§ **SUPPLIED MATERIAL**
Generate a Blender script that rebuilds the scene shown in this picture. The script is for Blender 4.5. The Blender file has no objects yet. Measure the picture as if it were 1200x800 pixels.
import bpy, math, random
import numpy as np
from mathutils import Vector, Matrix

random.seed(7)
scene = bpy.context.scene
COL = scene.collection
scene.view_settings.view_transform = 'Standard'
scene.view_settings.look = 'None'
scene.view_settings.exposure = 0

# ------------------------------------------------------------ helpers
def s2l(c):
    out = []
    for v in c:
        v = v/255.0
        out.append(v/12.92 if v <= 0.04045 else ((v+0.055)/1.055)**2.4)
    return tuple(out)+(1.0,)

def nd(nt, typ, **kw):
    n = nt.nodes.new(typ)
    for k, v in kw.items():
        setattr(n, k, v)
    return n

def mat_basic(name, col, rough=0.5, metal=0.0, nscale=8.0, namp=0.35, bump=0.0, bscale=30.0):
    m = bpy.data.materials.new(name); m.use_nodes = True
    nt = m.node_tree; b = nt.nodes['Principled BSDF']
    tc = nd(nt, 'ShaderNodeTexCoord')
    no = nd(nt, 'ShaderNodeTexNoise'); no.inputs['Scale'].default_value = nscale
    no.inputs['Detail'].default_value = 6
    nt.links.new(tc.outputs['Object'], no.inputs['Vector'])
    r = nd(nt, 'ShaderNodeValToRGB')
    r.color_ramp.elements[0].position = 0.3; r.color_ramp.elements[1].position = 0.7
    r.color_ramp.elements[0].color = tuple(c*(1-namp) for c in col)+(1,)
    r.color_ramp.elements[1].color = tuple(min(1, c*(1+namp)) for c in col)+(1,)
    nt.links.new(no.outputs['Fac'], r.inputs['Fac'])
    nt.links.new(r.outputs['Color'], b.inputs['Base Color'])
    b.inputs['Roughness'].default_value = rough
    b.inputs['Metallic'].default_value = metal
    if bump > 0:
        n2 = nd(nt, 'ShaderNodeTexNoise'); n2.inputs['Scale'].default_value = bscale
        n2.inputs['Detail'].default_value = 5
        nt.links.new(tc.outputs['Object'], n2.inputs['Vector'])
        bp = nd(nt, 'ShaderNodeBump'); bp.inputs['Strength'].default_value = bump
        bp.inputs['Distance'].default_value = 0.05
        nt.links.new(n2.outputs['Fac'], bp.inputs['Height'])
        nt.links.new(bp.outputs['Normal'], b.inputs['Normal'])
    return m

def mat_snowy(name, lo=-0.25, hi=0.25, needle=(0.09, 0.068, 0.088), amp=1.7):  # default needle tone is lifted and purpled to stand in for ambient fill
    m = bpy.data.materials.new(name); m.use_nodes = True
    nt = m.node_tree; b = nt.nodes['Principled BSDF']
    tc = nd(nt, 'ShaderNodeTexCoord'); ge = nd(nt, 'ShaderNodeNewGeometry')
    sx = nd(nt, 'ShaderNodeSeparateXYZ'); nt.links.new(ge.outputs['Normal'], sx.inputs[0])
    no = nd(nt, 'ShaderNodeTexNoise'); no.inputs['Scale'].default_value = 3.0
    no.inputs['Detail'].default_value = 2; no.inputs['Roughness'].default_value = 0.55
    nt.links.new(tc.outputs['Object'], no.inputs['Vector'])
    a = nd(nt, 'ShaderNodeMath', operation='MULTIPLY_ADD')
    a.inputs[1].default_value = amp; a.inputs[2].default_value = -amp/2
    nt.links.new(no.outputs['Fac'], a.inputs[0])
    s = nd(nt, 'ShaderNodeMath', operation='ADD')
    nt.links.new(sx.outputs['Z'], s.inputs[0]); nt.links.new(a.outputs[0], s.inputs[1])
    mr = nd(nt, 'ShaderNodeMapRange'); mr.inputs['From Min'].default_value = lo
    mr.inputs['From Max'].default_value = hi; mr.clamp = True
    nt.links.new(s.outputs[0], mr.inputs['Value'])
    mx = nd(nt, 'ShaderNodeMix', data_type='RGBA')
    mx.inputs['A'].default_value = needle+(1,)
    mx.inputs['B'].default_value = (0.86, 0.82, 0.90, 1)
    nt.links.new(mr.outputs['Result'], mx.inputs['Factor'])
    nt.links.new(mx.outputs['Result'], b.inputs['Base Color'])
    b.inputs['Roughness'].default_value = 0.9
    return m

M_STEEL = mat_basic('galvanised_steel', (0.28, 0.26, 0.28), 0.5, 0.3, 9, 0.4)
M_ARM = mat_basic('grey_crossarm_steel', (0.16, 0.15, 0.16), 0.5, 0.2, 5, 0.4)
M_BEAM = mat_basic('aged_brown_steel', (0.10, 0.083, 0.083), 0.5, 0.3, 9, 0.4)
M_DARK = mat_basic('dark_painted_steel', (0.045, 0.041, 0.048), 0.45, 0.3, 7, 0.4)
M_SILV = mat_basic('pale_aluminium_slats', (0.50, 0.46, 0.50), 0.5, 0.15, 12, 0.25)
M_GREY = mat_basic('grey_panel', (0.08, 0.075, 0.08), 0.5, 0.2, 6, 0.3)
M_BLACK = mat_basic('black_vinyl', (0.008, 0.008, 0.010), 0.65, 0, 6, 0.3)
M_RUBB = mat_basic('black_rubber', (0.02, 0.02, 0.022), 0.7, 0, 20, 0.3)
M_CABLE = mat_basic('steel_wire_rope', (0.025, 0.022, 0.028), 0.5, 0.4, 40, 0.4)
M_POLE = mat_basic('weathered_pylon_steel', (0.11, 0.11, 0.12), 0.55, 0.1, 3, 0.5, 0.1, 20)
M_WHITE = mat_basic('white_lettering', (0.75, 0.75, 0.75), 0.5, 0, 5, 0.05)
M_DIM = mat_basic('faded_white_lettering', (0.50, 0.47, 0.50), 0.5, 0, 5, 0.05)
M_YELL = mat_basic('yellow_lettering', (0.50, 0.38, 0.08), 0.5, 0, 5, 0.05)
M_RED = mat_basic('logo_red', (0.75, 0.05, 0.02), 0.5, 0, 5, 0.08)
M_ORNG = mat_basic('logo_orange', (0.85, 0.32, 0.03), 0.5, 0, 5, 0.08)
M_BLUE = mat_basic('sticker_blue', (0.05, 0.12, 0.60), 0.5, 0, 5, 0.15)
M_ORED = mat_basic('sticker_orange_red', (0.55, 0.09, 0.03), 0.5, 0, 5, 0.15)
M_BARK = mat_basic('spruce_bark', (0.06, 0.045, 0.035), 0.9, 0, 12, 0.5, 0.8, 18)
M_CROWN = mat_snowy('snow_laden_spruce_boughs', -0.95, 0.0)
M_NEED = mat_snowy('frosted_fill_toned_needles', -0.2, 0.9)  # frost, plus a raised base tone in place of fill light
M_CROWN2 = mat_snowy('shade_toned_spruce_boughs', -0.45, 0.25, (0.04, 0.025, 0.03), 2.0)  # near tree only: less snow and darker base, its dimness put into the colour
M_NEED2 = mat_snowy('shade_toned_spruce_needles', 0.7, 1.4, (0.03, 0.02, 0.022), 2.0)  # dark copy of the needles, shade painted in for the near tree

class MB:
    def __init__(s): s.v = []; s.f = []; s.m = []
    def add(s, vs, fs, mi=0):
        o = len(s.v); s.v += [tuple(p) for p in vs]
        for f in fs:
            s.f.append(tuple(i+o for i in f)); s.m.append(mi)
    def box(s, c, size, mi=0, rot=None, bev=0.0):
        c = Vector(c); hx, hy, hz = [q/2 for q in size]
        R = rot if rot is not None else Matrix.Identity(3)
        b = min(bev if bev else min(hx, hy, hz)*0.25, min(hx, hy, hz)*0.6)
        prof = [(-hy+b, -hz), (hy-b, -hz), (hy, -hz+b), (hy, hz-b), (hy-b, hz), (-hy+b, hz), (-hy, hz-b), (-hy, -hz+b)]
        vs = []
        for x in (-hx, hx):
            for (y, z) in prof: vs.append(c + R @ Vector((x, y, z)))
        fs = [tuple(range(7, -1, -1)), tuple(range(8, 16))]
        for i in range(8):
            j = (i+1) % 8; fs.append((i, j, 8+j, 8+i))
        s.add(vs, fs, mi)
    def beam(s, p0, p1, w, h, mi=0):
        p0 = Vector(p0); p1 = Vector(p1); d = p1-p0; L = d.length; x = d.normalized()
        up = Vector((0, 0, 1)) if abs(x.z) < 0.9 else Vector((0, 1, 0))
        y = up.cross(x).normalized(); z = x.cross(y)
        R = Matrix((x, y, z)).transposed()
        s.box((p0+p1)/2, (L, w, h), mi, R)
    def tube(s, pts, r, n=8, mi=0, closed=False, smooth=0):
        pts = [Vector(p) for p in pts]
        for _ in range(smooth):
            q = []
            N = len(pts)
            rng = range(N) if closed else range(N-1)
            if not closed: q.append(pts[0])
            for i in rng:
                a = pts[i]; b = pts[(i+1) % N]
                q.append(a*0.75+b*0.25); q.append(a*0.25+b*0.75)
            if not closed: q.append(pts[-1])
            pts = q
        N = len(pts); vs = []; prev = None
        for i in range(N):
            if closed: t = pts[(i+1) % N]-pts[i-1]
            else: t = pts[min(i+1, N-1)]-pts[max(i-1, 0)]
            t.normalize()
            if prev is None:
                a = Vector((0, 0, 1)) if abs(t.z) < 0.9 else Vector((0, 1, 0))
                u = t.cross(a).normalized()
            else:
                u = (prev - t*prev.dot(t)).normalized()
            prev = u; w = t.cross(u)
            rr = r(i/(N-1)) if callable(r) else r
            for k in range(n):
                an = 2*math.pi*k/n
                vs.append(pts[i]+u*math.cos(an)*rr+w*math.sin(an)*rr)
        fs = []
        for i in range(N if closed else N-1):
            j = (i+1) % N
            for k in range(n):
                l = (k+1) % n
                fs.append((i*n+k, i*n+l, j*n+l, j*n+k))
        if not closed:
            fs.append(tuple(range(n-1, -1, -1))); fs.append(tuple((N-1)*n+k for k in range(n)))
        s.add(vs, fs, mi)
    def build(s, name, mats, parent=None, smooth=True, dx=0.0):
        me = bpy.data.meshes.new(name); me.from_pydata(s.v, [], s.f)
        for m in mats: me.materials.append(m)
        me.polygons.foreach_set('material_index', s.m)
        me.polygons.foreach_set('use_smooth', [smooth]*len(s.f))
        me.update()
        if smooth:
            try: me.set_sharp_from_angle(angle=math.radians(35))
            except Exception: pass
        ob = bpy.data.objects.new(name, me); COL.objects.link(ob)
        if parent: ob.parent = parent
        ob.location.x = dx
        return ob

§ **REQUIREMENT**
Go over the data above and copy every line that has the word "objects" in it.

§ **SOLUTION TO THE EXERCISE**
Generate a Blender script that rebuilds the scene shown in this picture. The script is for Blender 4.5. The Blender file has no objects yet. Measure the picture as if it were 1200x800 pixels.
        ob = bpy.data.objects.new(name, me); COL.objects.link(ob)